Hi All,
I haven't really listened to music properly in a few years due to disillusionment with a lot of (expensive) equipment and sound quality. One of my loudspeakers gave up the ghost a while back and I've had some temporary replacements that are not great. Rather than spend the money one new ones, a couple of weeks ago, I decided to try some headphones first and see if it was my hearing or the equipment that was the issue! So after some searching I came across this thread and decided to build the amplifier. I also purchased some Sennheiser 650s secondhand.
I bought the components from Farnell, nothing fancy or expensive, a pair of JJ Tesla 12AU7s from Watford valves and wired everything point to point.
I must say I was awestruck at the sound quality! It was spectacular. Deathly quiet and totally engaging. I thought the gain was a little low at first but really I just had it too loud. It is perfectly adequate at around 75% volume.
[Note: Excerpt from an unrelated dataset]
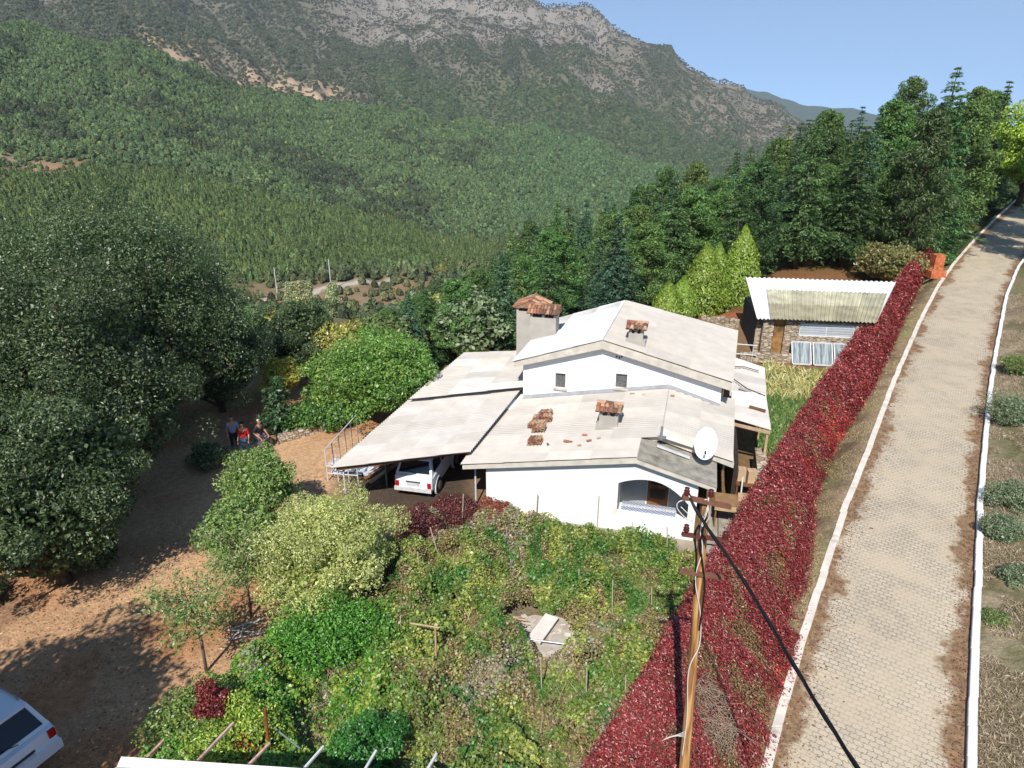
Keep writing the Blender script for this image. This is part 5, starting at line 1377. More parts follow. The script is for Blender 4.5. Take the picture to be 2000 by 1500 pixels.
# ------------------------------------------------------------------ utility pole with cross-arms and cables
pt_ = upto(1379, 985, 10.6); pb_ = upto(1335, 1500, 10.6); dv_ = (pb_ - pt_).normalized(); pe_ = pt_ + dv_ * ((pt_.z - 0.1) / -dv_.z)
up_ = empty('utility_pole', pe_, 0, 'weathered leaning timber utility pole with crossarms in front of the porch', 'utility pole')
def rel(p): return Vector(p) - pe_
k = MB(); pts = []; rad = []
for i in range(15):
    t = i / 14; p = pe_.lerp(pt_, t); pts.append(rel(p) + Vector((0.012 * math.sin(5 * t), 0, 0))); rad.append(0.118 - 0.046 * t + 0.004 * math.sin(9 * t))
k.tube(pts, rad, 14)
wm, N, L, b = new_mat('pole_timber'); b.inputs['Roughness'].default_value = 0.8; tcc = N.new('ShaderNodeTexCoord'); mp = N.new('ShaderNodeMapping'); mp.inputs['Scale'].default_value = (14, 14, 0.7)
nz = N.new('ShaderNodeTexNoise'); nz.inputs['Scale'].default_value = 1; nz.inputs['Detail'].default_value = 6; L.new(tcc.outputs['Object'], mp.inputs[0]); L.new(mp.outputs[0], nz.inputs[0])
cr = N.new('ShaderNodeValToRGB'); e = cr.color_ramp.elements; e[0].position = 0.36; e[0].color = L4((92, 64, 42)); e[1].position = 0.62; e[1].color = L4((198, 160, 104)); q = e.new(0.5); q.color = L4((170, 120, 66)); L.new(nz.outputs[0], cr.inputs[0]); L.new(cr.outputs[0], b.inputs['Base Color'])
k.build('shaft', wm, up_, smooth=True)
def up_at(px, py, dy=0.0): return rel(upto(px, py, 10.6 + dy))
IRON = mat('brown_iron', (104, 58, 50), 0.7, 0.25, 6)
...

So I decided to add de_equalizers CCS last week. I got the components as listed and soldered them up, again point to point, turned it on and.......nothing. Well not nothing but very low volume. So I measured up and found the voltage supplying the CCS had dropped to 30V. The addition of the CCS added 7mA across the power supply resistor. I couldn't figure it out as the CCS itself was designed to deliver 1mA only. I eventually realised it was the 10K collector load. I measured 3mA through this. I figured I could just up it so I put in a 220K I had left from the build. This seemed to sort it all out. The voltage came back up to 41.8V and the amp played.
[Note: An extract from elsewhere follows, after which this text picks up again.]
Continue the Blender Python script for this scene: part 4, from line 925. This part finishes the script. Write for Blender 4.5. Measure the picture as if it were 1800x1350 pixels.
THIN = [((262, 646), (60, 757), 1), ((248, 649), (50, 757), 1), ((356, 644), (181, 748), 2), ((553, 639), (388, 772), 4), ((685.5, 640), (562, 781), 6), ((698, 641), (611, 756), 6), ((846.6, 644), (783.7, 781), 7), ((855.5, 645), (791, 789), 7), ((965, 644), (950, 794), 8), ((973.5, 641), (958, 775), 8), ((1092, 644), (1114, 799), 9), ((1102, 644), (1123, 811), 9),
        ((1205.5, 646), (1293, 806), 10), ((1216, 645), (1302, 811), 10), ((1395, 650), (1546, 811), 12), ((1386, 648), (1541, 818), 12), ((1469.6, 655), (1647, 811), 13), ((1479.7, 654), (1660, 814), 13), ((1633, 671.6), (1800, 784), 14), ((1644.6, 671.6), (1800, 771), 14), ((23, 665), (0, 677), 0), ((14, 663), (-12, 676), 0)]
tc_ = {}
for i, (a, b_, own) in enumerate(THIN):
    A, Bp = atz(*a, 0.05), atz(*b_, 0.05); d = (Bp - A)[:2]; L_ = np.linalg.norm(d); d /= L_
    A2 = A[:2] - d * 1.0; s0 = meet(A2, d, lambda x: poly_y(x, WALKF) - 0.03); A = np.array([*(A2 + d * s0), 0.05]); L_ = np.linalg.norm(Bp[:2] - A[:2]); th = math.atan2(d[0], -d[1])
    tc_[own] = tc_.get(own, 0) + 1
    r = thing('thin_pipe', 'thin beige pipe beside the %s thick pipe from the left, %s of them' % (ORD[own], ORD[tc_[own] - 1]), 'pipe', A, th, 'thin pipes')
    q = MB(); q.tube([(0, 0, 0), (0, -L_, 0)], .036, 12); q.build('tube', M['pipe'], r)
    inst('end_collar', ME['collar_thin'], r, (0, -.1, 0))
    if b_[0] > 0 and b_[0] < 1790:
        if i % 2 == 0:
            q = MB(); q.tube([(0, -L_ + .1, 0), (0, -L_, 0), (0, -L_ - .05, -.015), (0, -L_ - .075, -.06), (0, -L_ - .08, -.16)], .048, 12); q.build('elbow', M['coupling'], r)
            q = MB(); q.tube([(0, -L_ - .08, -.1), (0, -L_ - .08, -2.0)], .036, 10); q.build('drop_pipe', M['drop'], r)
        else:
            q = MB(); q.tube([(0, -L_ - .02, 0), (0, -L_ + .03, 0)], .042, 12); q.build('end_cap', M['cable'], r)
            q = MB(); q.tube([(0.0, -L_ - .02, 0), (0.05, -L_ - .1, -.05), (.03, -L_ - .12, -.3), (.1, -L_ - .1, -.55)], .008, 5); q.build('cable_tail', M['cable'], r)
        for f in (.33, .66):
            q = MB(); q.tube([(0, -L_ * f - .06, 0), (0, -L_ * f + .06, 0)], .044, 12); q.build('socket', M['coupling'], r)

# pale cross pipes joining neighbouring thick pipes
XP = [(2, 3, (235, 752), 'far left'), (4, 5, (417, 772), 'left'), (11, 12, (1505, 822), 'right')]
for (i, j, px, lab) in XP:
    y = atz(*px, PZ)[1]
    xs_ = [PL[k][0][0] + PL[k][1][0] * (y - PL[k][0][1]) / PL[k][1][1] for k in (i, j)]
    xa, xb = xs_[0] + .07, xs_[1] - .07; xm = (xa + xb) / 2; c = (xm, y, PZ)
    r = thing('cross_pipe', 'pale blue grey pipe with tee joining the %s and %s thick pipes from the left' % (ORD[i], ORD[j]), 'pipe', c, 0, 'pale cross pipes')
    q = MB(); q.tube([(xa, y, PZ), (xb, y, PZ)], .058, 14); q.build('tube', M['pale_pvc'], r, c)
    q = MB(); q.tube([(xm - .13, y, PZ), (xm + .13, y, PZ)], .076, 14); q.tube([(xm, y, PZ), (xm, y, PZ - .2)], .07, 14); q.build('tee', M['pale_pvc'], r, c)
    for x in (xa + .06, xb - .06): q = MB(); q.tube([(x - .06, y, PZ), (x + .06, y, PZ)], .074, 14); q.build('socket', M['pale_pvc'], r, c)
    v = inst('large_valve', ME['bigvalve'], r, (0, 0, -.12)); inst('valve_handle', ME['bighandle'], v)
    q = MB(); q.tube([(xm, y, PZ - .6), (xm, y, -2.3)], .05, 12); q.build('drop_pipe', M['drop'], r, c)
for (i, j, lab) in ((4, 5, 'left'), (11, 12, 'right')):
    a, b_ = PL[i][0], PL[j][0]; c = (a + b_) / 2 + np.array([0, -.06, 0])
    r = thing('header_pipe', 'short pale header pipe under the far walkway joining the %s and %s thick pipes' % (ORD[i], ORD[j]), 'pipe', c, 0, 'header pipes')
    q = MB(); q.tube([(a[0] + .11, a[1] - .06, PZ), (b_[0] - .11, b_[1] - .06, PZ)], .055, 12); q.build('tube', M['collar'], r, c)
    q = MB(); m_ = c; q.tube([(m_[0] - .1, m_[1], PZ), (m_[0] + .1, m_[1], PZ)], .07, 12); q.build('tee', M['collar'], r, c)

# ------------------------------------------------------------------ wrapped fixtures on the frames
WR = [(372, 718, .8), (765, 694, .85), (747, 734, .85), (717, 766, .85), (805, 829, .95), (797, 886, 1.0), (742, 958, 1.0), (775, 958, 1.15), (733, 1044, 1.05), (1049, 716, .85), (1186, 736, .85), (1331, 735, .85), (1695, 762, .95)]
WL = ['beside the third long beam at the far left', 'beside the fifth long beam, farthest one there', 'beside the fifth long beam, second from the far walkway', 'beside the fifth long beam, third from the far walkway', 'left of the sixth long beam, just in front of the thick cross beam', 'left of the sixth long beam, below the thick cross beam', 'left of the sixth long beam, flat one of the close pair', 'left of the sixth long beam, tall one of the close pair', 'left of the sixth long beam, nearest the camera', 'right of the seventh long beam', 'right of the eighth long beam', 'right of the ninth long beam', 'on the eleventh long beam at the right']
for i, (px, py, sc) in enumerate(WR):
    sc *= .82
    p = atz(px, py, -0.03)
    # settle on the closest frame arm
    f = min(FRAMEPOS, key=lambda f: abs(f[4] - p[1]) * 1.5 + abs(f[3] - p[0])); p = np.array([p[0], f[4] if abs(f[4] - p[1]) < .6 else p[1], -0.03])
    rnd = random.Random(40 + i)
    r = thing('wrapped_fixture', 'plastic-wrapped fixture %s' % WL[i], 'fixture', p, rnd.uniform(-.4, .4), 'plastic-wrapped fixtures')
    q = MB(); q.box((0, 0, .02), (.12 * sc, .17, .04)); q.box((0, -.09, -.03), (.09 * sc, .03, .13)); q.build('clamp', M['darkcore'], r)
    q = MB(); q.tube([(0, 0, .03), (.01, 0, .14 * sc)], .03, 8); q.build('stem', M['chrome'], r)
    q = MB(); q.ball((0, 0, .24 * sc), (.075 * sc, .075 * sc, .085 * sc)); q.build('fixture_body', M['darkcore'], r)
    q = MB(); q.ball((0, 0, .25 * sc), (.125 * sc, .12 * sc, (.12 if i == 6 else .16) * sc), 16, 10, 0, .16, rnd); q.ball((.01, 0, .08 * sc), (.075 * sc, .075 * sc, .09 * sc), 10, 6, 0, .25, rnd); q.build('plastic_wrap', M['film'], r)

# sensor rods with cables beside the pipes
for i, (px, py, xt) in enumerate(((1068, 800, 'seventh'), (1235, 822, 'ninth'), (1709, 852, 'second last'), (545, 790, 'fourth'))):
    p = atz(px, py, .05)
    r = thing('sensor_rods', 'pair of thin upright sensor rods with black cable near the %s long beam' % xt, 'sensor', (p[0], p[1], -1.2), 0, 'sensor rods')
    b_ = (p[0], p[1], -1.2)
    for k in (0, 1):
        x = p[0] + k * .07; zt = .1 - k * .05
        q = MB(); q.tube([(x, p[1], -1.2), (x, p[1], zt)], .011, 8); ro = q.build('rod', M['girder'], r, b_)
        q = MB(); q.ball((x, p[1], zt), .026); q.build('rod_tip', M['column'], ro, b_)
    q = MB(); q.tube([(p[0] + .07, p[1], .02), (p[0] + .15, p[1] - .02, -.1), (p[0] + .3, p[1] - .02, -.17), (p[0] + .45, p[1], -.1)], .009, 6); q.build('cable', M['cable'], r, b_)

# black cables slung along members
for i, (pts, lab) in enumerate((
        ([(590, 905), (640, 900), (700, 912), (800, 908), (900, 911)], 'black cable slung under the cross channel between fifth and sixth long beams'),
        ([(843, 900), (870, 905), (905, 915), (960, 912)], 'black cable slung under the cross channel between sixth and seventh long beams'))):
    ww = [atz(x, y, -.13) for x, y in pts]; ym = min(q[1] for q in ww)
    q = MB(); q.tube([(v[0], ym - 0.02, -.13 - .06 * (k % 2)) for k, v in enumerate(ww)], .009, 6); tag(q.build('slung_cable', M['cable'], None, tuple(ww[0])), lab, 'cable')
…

The sound gains were as described. The gain increased, the bass is much tighter and more impressive and I think the upper mid range is much smoother but I need to listen to it a little more to be sure! In any case it is pretty awesome. I would recommend anybody to build it and to add the extra €5 components for the CCS. The BC327s seem to be fine!
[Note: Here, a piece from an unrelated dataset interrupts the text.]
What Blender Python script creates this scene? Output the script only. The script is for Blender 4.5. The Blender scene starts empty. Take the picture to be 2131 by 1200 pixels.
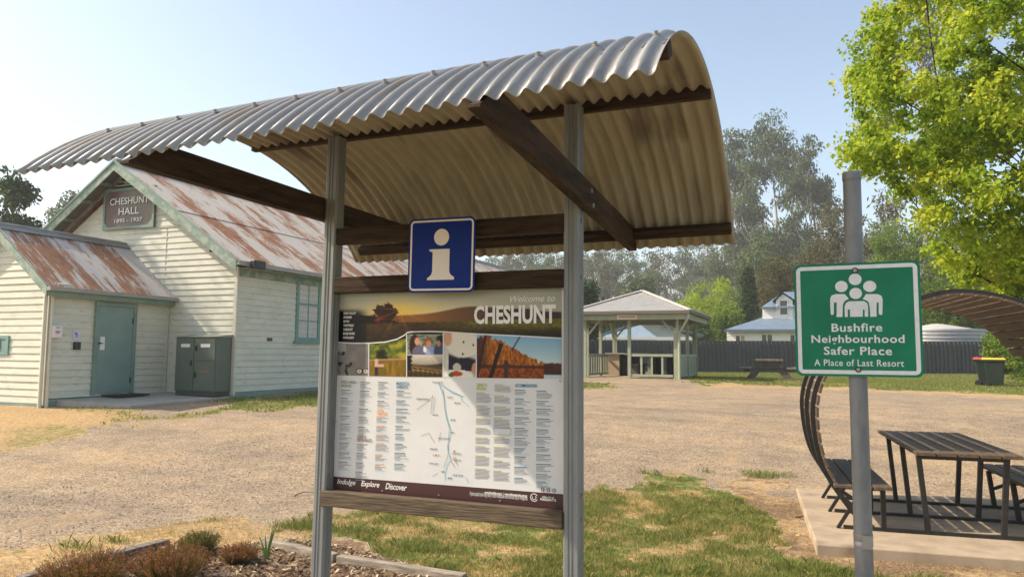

That being said I would appreciate any comments on the CCS.
- Is the 220K resistor a bad thing?
- Would it be better to stay at 10K but connect the CCS to the unfiltered power rail instead?
- How did de_equalizer get the measurements with the 10K in place?
- I also put in the trim pots and trimmed the plate voltage to half the supply (20.9V and 41.8V respectively). However, this left me with a cathode voltage of 0.3V and not 0.9V as described in the post. I left it at that rationalising that the plate voltage was more important than the cathode voltage. Is this a bad thing or just a function of my valves?
I guess I will have to get the school books out and make the calculations but I'd prefer just to be listening to it!